When the Patten family moved to Missouri, Maria Louisa was a young woman of marriageable age and was perhaps already being courted by the young James Abbot Lemmon, whose family was originally from Tennessee but had also lived in southern Indiana. The two were married sometime in 1837 in the area of Adam Ondi Ahman, Daviess County, Missouri. Just two weeks after their first child, Mary Elizabeth, was born (4 October 1838), Maria Louisa’s Uncle David was killed at the Battle of Crooked River and the LDS Church members immediately started to leave Missouri.

Some records indicate that the Patten family was still in Missouri when Maria Louisa’s second child, Louisa Algerona, was born on the 2nd of December 1840. Whether before or after this child was born, Maria Louisa and her husband James eventually found their way to Lee County, Iowa (across the river from Nauvoo), where they settled near her parents, John and Hannah Patten. Here they had at least two more children and her sister Polly died in 1845. On Friday, January 2, 1846, Maria Louisa and her husband James participated in LDS temple ordinances in the still unfinished Nauvoo temple, and sometime that spring the Lemmons and the Pattens crossed Iowa and settled in and around what became known as Winter Quarters.

James and Maria Louisa finally traveled west on the Mormon Trail the summer of 1851 with the small William McPherson company. The time period in between was a sad one for the Patten family. Maria Louisa’s father died the spring of 1847, and in the next four years she experienced the sorrow of the deaths of her brothers, Charles and William, as well as at least one of her own children (possibly two or three) and at least one of her brother Charles’s children. Hannah Patten and four of her children went west before Maria Louisa and her husband and were already settled in the San Pete area, where the Lemmons and their three children (Mary Elizabeth, John James and Deborah Lerona) joined them. It is also evident that one of Charles and Peggy Patten’s children, toddler David Patten, came west with either Hannah or Maria Louisa and spent most of the rest of his childhood with Maria Louisa and her family.

In 1861 the James Lemmon family joined a group led by Orson Pratt that went south to explore and settle along the Virgin River in what is now Washington County, Utah. The Lemmons, along with the Isaac Behunin and William Black families, established the settlement of Northrop, where the two branches of the river meet. Within a few months, the Behunin and Black families moved further up the river and established the settlement of Springdale, but the Lemmons stayed in Northrop, where they continued to raise their family and where Maria Louisa died just three years later on the 29th of August 1864. Her husband James lived another eighteen years, had at least one other wife and fathered several more children.

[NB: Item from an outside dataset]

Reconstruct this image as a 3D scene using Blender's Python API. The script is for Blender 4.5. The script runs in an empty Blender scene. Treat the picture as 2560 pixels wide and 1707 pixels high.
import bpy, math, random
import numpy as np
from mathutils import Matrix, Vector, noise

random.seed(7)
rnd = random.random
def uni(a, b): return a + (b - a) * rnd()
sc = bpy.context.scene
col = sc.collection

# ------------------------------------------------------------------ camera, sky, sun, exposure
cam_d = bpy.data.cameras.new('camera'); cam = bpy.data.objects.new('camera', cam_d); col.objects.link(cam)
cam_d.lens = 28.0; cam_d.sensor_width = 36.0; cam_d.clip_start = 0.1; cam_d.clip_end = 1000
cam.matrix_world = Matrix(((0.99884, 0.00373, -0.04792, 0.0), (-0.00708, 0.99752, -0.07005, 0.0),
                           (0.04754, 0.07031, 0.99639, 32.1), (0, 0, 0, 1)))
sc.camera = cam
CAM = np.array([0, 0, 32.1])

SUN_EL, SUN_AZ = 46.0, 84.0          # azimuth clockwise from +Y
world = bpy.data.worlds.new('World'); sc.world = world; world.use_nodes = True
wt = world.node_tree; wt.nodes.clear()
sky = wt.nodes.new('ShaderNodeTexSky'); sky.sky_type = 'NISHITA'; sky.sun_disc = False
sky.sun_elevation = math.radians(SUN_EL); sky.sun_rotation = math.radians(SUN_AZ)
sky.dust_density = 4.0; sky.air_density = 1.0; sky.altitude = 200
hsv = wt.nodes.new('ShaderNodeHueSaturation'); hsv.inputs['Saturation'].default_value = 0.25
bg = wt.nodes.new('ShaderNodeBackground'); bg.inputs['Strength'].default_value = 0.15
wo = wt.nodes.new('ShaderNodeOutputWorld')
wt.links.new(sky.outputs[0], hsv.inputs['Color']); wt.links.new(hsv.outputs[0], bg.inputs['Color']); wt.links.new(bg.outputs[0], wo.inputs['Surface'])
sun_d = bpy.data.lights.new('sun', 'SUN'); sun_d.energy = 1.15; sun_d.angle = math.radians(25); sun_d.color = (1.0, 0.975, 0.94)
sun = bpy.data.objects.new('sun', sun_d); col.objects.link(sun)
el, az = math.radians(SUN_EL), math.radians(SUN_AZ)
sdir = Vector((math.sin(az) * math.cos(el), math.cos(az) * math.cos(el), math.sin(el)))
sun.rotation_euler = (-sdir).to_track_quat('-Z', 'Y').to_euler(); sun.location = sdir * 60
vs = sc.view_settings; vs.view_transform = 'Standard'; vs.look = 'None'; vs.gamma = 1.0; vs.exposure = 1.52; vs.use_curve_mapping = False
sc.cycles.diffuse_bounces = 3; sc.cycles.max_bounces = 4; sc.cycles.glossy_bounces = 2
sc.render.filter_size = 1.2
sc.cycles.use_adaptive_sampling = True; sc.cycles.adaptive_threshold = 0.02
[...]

Maria Louisa Patten and her husband James Abbot Lemmon are buried side by side in the old pioneer cemetery in Springdale, Utah. Situated at what is now the entrance to Zions National Park, Springdale is accessible only by a narrow winding road, barely passable in some weather even now. It is cold there in the winter, with a very short growing season in the summer, and the Virgin River regularly floods in the early spring. But standing next to the grave of Maria Louisa Patten Lemmon last October, awed by the surrounding mountains and rock formations, it seemed a fitting and peaceful place for the end of such a tumultuous and difficult life.

References:
Douglas D. Alder and Karl F. Brooks, A History of Washington County: From Isolation to Destination (Springdale, Utah: Zion Natural History Association, 2007), p. 32.

Devery S. Anderson and Gary James Bergera, The Nauvoo Endowment Companies: 1845-1846 (Salt Lake City, Utah: Signature Books, 2005), pp. 282-284.

Catherine Wheelwright Ockey, Not Just Keeping House: My Pioneer Mormon Mothers (Helena, Montana: Wheelwright Publishing, 2009).

1 comment:

  1. Thank you, once again, for telling our mothers' stories. This one is very tender.